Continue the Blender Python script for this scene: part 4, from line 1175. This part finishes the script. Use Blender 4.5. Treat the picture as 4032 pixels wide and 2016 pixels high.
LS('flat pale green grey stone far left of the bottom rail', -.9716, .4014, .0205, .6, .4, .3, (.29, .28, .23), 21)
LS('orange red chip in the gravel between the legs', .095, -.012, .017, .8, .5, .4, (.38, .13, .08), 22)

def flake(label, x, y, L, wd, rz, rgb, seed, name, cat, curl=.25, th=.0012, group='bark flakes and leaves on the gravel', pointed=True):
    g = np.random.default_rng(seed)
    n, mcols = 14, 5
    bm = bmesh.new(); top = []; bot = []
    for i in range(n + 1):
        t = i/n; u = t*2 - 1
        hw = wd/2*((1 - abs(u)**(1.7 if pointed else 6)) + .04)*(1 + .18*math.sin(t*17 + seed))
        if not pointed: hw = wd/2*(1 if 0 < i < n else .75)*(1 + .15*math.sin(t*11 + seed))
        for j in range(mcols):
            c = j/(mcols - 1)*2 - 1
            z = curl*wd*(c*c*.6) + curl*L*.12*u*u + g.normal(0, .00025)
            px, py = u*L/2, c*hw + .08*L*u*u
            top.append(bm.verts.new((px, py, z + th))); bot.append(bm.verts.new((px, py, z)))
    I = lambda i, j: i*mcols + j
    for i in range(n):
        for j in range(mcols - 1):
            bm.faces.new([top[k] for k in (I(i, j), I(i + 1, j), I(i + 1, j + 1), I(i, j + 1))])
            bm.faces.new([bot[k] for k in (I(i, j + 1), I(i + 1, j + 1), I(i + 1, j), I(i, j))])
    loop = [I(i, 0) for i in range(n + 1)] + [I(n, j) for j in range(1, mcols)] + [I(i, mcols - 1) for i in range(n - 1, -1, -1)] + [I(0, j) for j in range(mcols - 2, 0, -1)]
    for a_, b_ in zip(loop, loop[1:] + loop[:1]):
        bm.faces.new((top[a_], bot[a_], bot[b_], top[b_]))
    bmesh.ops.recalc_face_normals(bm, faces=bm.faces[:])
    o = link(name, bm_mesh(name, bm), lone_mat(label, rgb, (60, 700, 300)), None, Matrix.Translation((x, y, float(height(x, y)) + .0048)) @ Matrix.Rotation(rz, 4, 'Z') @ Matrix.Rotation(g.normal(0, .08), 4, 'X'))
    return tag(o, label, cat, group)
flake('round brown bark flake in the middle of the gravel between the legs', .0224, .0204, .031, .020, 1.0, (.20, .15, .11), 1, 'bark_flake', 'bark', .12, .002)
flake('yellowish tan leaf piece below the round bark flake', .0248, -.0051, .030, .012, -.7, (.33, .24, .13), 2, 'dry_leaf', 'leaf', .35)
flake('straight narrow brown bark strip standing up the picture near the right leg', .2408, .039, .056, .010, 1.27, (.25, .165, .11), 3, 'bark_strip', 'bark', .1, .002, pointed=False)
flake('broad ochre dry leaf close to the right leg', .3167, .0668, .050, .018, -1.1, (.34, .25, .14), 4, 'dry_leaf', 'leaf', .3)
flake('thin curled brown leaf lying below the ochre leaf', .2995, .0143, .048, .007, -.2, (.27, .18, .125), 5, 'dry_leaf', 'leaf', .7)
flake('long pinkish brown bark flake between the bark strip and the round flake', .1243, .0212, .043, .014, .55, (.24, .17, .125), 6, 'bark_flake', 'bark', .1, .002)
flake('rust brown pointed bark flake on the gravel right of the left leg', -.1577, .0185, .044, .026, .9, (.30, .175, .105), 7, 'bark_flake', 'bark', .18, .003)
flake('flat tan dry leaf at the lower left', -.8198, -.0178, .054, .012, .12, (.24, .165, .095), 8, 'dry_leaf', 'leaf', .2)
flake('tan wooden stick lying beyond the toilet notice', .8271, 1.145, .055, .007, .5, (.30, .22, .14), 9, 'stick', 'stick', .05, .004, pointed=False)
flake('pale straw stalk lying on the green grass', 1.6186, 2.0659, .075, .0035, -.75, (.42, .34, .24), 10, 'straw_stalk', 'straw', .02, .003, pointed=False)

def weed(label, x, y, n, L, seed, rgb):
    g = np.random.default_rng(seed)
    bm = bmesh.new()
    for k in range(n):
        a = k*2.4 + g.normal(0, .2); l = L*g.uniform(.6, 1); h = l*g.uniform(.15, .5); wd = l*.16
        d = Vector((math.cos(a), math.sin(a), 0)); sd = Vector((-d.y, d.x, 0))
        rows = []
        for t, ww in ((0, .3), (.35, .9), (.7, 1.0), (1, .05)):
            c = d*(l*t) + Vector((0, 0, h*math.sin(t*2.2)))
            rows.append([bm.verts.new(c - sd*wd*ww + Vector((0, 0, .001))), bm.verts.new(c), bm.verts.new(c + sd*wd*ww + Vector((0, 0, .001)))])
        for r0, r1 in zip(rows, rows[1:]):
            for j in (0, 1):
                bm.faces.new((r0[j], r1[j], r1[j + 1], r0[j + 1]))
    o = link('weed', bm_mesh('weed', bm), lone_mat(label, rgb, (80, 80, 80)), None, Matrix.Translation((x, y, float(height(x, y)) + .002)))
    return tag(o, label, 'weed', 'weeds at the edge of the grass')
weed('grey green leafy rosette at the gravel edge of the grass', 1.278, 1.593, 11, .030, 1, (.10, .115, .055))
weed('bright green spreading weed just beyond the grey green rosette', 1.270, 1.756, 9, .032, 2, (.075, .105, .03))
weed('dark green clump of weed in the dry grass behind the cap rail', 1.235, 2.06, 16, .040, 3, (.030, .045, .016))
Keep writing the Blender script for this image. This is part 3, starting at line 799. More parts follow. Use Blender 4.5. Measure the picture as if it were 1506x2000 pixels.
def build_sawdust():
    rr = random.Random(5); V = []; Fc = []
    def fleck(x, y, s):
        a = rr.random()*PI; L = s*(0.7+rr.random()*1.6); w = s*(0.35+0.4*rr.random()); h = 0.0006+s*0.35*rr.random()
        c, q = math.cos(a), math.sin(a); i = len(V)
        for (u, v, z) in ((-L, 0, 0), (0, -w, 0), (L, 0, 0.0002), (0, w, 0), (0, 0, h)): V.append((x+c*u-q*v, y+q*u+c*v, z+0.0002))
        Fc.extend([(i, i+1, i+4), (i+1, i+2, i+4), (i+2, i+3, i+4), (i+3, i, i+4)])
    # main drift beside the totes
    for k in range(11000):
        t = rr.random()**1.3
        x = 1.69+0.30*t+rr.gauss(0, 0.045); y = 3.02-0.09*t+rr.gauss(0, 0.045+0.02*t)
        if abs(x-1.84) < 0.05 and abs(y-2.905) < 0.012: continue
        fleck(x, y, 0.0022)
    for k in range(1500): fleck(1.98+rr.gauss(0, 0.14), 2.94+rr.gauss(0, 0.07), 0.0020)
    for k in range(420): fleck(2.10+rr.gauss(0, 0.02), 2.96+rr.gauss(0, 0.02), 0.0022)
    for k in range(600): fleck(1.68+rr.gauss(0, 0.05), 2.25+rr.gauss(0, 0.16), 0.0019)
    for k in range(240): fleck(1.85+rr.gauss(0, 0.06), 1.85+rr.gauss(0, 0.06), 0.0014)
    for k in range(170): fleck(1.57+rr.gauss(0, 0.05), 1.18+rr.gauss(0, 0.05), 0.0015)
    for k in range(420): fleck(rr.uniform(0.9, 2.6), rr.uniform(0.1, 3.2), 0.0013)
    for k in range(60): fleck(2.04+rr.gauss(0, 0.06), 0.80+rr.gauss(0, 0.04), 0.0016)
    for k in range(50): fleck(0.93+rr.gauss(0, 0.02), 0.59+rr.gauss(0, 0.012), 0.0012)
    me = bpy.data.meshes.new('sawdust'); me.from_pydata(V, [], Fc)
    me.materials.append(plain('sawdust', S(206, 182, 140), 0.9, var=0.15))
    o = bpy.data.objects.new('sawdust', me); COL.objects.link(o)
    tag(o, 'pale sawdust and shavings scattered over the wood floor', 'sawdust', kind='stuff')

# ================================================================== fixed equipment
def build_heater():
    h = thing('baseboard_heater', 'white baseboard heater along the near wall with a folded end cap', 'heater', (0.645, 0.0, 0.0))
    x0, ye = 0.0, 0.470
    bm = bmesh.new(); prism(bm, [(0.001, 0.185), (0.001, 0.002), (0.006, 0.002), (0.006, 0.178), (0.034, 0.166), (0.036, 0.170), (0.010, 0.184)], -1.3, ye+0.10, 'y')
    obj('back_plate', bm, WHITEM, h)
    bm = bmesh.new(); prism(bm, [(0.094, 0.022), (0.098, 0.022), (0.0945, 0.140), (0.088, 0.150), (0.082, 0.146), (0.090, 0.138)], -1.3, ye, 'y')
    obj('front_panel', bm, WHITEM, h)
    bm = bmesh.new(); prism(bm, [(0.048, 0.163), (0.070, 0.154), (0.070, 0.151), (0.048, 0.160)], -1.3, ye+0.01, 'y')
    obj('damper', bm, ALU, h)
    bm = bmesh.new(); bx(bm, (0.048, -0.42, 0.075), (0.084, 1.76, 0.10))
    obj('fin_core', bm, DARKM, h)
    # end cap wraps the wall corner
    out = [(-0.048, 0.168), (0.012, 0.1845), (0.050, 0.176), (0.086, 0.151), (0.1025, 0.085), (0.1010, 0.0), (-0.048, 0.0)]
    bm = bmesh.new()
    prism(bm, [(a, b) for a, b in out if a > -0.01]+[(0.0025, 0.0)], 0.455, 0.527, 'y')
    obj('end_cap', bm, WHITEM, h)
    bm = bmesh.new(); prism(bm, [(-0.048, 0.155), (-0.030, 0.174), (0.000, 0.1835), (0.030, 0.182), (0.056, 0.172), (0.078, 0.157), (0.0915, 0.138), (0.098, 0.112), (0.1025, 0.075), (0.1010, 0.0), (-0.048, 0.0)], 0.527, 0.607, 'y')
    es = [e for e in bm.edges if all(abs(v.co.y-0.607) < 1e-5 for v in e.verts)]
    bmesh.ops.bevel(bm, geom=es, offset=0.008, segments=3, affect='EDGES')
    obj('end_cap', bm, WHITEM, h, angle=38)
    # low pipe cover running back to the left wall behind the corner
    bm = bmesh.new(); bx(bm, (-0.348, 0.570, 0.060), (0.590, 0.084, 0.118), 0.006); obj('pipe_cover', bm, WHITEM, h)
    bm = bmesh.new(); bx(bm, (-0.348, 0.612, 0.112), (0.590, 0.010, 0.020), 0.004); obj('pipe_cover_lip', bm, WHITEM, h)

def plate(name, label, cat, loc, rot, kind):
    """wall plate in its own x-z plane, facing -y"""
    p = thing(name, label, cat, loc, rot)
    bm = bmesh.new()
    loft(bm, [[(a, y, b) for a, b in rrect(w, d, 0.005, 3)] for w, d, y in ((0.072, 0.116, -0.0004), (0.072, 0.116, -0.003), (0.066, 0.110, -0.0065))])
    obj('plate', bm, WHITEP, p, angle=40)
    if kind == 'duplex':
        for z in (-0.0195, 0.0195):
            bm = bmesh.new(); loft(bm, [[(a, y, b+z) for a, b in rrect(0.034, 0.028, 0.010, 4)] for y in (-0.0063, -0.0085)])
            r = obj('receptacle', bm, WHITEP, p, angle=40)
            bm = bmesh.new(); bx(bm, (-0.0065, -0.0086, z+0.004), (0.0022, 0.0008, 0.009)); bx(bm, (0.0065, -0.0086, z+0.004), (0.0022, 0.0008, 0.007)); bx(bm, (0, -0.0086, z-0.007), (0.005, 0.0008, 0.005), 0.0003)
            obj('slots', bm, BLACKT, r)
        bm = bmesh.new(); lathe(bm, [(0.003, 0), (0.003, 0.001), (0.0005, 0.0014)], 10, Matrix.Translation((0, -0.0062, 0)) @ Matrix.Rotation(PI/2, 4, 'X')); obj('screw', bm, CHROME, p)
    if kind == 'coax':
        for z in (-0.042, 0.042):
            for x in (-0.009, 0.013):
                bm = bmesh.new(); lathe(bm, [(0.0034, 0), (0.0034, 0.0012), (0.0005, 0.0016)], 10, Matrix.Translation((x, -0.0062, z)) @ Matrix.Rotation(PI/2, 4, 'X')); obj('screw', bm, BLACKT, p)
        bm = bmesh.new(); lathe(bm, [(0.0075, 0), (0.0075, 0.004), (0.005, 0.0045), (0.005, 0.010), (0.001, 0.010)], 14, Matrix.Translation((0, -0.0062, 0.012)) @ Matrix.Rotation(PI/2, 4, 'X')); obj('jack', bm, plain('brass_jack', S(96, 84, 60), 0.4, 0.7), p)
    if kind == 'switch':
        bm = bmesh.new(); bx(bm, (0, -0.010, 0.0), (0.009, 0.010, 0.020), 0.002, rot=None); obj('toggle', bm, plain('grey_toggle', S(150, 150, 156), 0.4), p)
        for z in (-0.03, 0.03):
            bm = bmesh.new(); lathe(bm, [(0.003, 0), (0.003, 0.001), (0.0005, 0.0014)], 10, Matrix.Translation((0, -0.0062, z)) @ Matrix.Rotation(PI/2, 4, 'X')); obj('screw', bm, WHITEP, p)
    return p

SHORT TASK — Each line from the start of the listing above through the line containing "LS('orange red chip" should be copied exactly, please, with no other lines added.

RESPONSE TO THIS TASK —
Continue the Blender Python script for this scene: part 4, from line 1175. This part finishes the script. Use Blender 4.5. Treat the picture as 4032 pixels wide and 2016 pixels high.
LS('flat pale green grey stone far left of the bottom rail', -.9716, .4014, .0205, .6, .4, .3, (.29, .28, .23), 21)
LS('orange red chip in the gravel between the legs', .095, -.012, .017, .8, .5, .4, (.38, .13, .08), 22)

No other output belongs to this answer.